Was Tawney, like many socialists, following a radical youth with a reactionary senescence? It’s an easy answer: but there are reasons to be sceptical of it. The leader of the Labour right, Hugh Gaitskell, was a friend and protégé of Tawney’s; they were united by their elite background, their Euroscepticism, and their distrust of the trade unions. But although Tawney supported Gaitskell, he had significant reservations about his old pupil’s revisionist politics.
Tawney was perturbed by Gaitskell’s drive to remove public ownership from Labour’s constitution; taking up Anthony Crosland’s Future of Socialism with interest, he finished it ‘with some anxiety’. The clarity of his vision of social transformation was dimmed by age, but not diminished. He frustrated canvassers in the 1960 election by refusing to say if ‘he was Labour’. Tawney replied that he was a socialist: nothing more, and nothing less.
Tawney’s political vision—sweeping, intense, uncompromising—enthused readers and inspired disciples. It kept him from succumbing to the false comforts of conventional wisdom, or the security offered by the settled doctrine of parties and sects. But his intense sense of politics as a moral vocation hampered his ability to navigate the contradictions of politics as a practical pursuit. Tawney had a grand vision; but like many visionaries, he was ignorant as to the limits of his sight.

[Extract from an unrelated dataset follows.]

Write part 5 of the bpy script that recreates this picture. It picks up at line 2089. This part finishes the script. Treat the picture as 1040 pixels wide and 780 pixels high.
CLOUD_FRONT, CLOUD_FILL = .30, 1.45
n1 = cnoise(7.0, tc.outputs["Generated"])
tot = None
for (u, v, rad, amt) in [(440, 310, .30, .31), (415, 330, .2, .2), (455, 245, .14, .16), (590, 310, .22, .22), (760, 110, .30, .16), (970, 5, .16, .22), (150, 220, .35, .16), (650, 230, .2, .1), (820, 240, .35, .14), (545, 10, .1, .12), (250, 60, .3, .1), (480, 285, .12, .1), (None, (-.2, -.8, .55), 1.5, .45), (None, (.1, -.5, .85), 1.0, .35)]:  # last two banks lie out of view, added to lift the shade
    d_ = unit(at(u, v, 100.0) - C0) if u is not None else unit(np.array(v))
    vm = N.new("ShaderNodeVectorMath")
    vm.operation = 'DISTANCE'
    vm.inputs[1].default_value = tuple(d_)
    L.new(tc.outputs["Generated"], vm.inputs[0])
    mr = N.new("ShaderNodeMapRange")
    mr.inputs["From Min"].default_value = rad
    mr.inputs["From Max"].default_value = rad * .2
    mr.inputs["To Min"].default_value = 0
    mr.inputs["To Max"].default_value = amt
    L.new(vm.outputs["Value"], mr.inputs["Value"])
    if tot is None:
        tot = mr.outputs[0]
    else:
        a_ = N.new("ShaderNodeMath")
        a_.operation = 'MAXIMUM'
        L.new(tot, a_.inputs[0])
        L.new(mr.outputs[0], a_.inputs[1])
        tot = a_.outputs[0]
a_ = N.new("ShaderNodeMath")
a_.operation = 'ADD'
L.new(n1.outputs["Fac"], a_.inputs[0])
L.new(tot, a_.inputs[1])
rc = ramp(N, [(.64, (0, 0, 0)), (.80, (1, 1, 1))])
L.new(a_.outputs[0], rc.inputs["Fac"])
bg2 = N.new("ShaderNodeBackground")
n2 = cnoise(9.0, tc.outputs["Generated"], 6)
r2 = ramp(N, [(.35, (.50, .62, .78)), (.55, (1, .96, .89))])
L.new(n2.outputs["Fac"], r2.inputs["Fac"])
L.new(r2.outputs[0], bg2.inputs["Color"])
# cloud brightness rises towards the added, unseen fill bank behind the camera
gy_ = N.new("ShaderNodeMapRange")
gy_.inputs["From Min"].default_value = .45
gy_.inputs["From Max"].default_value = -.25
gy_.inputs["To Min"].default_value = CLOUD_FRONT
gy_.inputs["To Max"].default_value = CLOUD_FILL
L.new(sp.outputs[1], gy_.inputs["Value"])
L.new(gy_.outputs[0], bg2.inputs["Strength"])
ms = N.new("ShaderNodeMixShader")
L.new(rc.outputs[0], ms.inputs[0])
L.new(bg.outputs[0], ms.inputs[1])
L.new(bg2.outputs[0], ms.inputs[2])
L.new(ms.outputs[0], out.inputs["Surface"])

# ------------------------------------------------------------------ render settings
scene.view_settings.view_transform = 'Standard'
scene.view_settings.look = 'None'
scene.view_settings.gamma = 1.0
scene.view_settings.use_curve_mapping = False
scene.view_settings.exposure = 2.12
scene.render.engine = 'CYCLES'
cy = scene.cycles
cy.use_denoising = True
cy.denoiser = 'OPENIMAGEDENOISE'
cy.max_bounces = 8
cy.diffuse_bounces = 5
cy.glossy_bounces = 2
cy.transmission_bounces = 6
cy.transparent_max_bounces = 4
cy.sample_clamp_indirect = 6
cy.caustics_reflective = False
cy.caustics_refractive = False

Like his contemporary George Orwell, Tawney’s sincere patriotism and resolute emphasis on the importance of the individual preserved him from support for Stalinism. But, like Orwell, that same attitude prepared him poorly for the more complex realities of the Cold War. A critical attitude toward the Soviet Union gave way to an uncritical endorsement of the American empire, and quiet acquiescence to what E. P. Thompson called ‘Natopolitan ideology‘.
Tawney was sceptical of the state, but not particularly critical of it. The state was, he argued, an instrument: those who disagreed were ‘bluffing’. His contempt for those entranced by titles and honours was never translated into a programme for—or even an interest in—constitutional reform.
It’s difficult to disagree with Alasdair MacIntyre’s judgement that Tawney, a man of the Victorian era, struggled to navigate postwar Britain: a world where capitalism could reconcile itself with public ownership, public education, and even socialist governments. And some of Tawney’s views were dated, even within his lifetime: uninterested in the oppression of women, his critiques of British capitalism tended to ignore gender, race, or imperialism.
Tawney rebelled against his class but he never left it. The close friendships he established at Oxford with his brother-in-law William Beveridge and William Temple, future Archbishop of Canterbury, endured throughout the rest of his life. And although he threw himself into educational and trade union work, Tawney’s friends and cothinkers were primarily other intellectuals.
Older, patrician instincts lingered in his generation’s belief that workers would need to be educated before the new social order could be built. Programmes of education, after all, require someone to do the educating. Tawney knew that socialism would be created for working people, but never quite reconciled himself to the idea that it might be created by them.
But in spite of his errors and mistakes, there are many reasons to return to Tawney. His richly allusive prose is still a pleasure to read. He was a diligent and innovative historian, an insightful critic of liberalism, and an articulate, relentless defender of socialism as freedom.
For all his shortcomings, he was a radical with flaws, not a reactionary with virtues. And in an increasingly mechanised, controlled world, Tawney’s case for a moral transformation of society, for a system that liberates human beings instead of destroying them, has a new relevance. MacIntrye delivered his verdict on Tawney’s life in 1966: ‘Being good is not enough.’ Being good might not be enough. But it’s a good place to start.